Viki Cohen, ibu dari salah satu sandera, Nimrod, menulis di X, "Aku harap kamu bisa mengakses media di dalam terowongan dan melihat bagaimana rakyat Israel menghentikan hidup hari ini untukmu dan para sandera. Tetap kuat, sebentar lagi."
Presiden Israel Isaac Herzog, saat berorasi di Tel Aviv, menyerukan tekanan internasional kepada Hamas. "Kami ingin mereka kembali secepatnya," ujarnya.
Namun, sejumlah pejabat pemerintah menentang aksi tersebut. Menteri Keuangan Bezalel Smotrich menyebut protes itu sebagai kampanye sesat dan berbahaya yang justru menguntungkan Hamas. Ia menilai tekanan publik hanya akan mengubur para sandera di terowongan dan mendorong Israel menyerah kepada musuh.
Menteri Kebudayaan Miki Zohar dari Partai Likud menulis di X bahwa aksi blokade jalan merupakan kesalahan serius dan hadiah bagi musuh.
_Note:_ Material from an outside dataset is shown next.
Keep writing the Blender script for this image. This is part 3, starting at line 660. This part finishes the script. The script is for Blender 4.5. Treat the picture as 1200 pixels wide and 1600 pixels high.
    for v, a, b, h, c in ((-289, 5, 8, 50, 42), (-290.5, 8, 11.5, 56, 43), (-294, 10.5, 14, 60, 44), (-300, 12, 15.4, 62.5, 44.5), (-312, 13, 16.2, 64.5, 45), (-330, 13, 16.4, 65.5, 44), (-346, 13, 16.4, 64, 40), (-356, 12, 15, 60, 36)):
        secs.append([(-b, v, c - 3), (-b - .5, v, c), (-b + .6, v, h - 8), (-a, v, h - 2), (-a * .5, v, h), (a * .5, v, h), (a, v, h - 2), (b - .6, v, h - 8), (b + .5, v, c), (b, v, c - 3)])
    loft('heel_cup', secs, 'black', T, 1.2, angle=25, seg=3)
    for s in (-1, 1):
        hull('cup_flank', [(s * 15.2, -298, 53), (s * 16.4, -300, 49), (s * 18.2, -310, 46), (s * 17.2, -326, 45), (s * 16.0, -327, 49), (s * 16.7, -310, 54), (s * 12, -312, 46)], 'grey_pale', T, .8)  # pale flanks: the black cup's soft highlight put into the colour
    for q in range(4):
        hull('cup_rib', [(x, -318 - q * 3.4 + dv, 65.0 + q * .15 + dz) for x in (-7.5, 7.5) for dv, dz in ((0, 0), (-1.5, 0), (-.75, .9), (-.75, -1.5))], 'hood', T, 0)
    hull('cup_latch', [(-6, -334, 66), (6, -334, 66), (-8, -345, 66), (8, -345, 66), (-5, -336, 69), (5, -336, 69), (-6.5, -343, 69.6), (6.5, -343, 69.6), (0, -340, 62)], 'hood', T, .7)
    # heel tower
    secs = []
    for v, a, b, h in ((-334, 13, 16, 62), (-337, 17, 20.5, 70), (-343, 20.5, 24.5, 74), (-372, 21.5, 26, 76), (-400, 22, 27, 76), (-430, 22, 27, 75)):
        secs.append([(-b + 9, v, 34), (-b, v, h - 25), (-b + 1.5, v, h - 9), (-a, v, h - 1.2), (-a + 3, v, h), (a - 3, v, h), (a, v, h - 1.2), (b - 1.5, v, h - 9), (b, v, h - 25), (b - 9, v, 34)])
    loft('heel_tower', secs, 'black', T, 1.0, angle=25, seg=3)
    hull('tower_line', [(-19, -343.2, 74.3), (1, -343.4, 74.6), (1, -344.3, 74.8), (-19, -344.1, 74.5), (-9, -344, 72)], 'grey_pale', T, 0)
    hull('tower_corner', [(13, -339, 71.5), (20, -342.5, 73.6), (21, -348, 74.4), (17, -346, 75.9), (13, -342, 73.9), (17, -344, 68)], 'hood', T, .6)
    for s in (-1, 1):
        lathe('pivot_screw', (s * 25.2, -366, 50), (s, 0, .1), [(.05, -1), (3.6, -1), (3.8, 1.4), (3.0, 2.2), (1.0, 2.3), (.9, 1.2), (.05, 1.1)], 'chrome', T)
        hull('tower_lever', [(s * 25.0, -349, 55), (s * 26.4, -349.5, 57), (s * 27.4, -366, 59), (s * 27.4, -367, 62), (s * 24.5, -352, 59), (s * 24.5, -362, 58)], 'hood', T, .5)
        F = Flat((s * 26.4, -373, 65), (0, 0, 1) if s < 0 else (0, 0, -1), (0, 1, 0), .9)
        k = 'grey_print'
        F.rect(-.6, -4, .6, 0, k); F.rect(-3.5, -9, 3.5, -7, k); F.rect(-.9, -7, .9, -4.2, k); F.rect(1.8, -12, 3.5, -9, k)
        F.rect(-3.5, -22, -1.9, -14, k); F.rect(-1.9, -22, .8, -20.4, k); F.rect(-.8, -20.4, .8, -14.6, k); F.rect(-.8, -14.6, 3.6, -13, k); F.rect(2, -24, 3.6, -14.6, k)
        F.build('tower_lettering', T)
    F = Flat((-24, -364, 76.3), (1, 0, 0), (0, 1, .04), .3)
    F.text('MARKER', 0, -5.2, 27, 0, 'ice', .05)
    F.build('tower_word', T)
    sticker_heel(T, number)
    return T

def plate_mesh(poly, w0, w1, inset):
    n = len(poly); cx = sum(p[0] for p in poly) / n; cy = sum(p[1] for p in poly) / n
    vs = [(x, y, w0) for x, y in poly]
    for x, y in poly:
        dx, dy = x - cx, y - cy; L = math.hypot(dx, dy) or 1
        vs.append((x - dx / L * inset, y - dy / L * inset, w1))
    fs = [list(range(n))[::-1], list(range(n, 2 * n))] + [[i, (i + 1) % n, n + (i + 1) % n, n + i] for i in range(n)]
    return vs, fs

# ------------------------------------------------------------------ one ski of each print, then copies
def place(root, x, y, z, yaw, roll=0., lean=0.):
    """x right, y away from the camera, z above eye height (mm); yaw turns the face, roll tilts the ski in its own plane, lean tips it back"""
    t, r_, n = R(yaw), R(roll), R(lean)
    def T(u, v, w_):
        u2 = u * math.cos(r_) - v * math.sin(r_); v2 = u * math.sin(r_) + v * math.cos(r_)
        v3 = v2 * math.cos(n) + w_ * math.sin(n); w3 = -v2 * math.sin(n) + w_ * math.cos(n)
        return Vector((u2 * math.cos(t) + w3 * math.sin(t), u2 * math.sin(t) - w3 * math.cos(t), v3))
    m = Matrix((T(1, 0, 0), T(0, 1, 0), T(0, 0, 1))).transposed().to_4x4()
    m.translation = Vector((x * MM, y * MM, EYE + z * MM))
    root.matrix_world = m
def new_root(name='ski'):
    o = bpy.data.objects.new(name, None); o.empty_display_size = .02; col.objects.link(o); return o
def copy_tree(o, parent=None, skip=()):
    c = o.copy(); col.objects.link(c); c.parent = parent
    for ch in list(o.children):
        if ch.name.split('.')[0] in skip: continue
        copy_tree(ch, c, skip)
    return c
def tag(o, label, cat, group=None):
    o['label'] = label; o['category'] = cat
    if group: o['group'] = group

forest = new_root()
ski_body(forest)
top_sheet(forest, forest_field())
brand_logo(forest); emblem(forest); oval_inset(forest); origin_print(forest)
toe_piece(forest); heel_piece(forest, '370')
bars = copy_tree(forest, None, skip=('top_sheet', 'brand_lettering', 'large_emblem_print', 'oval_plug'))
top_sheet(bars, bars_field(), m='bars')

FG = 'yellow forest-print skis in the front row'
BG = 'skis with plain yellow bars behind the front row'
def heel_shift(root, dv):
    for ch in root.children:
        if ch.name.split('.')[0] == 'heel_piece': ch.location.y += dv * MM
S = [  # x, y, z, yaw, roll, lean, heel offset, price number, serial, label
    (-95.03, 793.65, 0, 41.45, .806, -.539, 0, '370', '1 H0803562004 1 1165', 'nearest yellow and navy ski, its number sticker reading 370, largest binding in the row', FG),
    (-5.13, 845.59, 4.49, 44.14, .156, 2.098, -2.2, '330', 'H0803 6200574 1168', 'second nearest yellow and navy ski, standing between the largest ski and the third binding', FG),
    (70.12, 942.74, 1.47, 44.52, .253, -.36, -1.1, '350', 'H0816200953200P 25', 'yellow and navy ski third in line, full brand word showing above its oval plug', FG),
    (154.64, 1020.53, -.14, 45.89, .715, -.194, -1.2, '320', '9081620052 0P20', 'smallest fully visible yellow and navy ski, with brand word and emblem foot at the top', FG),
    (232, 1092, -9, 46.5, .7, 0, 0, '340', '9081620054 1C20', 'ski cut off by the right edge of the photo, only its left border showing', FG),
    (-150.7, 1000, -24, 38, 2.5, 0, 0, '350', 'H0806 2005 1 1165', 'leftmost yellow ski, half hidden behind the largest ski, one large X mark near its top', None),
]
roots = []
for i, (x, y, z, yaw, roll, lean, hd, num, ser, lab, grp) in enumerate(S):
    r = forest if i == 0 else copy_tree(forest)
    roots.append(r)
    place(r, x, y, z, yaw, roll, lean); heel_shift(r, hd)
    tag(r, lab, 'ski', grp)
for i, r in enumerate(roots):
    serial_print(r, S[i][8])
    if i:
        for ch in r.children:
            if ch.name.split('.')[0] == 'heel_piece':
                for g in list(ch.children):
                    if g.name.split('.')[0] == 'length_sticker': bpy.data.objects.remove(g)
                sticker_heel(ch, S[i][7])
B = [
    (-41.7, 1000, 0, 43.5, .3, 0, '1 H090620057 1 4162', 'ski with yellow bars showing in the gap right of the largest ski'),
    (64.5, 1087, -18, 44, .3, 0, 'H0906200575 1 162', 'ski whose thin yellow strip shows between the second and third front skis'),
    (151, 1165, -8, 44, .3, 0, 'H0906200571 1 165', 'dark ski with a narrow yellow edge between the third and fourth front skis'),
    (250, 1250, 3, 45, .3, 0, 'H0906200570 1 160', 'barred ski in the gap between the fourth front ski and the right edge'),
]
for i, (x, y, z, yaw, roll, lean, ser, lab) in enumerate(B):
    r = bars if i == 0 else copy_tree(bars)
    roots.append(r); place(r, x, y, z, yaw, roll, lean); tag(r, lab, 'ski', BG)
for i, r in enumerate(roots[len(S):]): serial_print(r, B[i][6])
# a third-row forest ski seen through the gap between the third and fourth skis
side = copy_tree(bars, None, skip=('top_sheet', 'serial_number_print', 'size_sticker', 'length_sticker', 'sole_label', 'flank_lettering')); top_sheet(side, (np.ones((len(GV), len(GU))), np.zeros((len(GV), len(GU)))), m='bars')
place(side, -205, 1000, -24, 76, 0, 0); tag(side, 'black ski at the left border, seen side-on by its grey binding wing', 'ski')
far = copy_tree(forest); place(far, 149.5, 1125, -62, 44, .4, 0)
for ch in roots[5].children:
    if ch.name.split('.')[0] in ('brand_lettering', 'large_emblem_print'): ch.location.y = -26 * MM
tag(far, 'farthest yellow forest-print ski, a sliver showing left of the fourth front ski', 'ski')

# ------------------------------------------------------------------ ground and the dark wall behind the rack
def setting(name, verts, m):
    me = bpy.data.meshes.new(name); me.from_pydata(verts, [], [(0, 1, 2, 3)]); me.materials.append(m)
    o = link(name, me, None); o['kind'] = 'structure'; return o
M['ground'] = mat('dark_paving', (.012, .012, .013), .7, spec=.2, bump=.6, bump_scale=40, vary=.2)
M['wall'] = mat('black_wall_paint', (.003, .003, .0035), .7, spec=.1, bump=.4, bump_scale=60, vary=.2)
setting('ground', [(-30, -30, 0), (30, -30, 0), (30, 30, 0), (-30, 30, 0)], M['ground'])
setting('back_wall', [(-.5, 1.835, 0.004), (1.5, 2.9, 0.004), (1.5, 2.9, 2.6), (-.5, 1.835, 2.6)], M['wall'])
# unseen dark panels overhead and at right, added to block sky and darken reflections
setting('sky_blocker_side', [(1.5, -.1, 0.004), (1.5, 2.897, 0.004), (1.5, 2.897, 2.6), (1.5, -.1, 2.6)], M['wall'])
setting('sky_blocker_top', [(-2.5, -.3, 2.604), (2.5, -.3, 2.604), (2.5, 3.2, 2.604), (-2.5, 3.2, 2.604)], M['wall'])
Polisi Israel menambah personel dan menegaskan tidak akan menoleransi gangguan ketertiban umum.
Selain di Tel Aviv dan Jerusalem, aksi juga terjadi di Kibbutz Beeri dekat perbatasan Gaza, salah satu komunitas yang paling terdampak serangan Hamas, serta berbagai kota lain di Israel.
Rencana Israel memperluas serangan ke Gaza City dan kamp-kamp pengungsi di sekitarnya menuai kecaman internasional maupun oposisi domestik. Pakar independen PBB memperingatkan bahaya kelaparan meluas di Gaza akibat pembatasan ketat bantuan kemanusiaan oleh Israel.
Menurut data Kementerian Kesehatan Gaza yang dijadikan rujukan PBB, serangan Israel telah menewaskan lebih dari 61.897 warga Palestina sejak Oktober 2023, sebagian besar warga sipil. (I-2)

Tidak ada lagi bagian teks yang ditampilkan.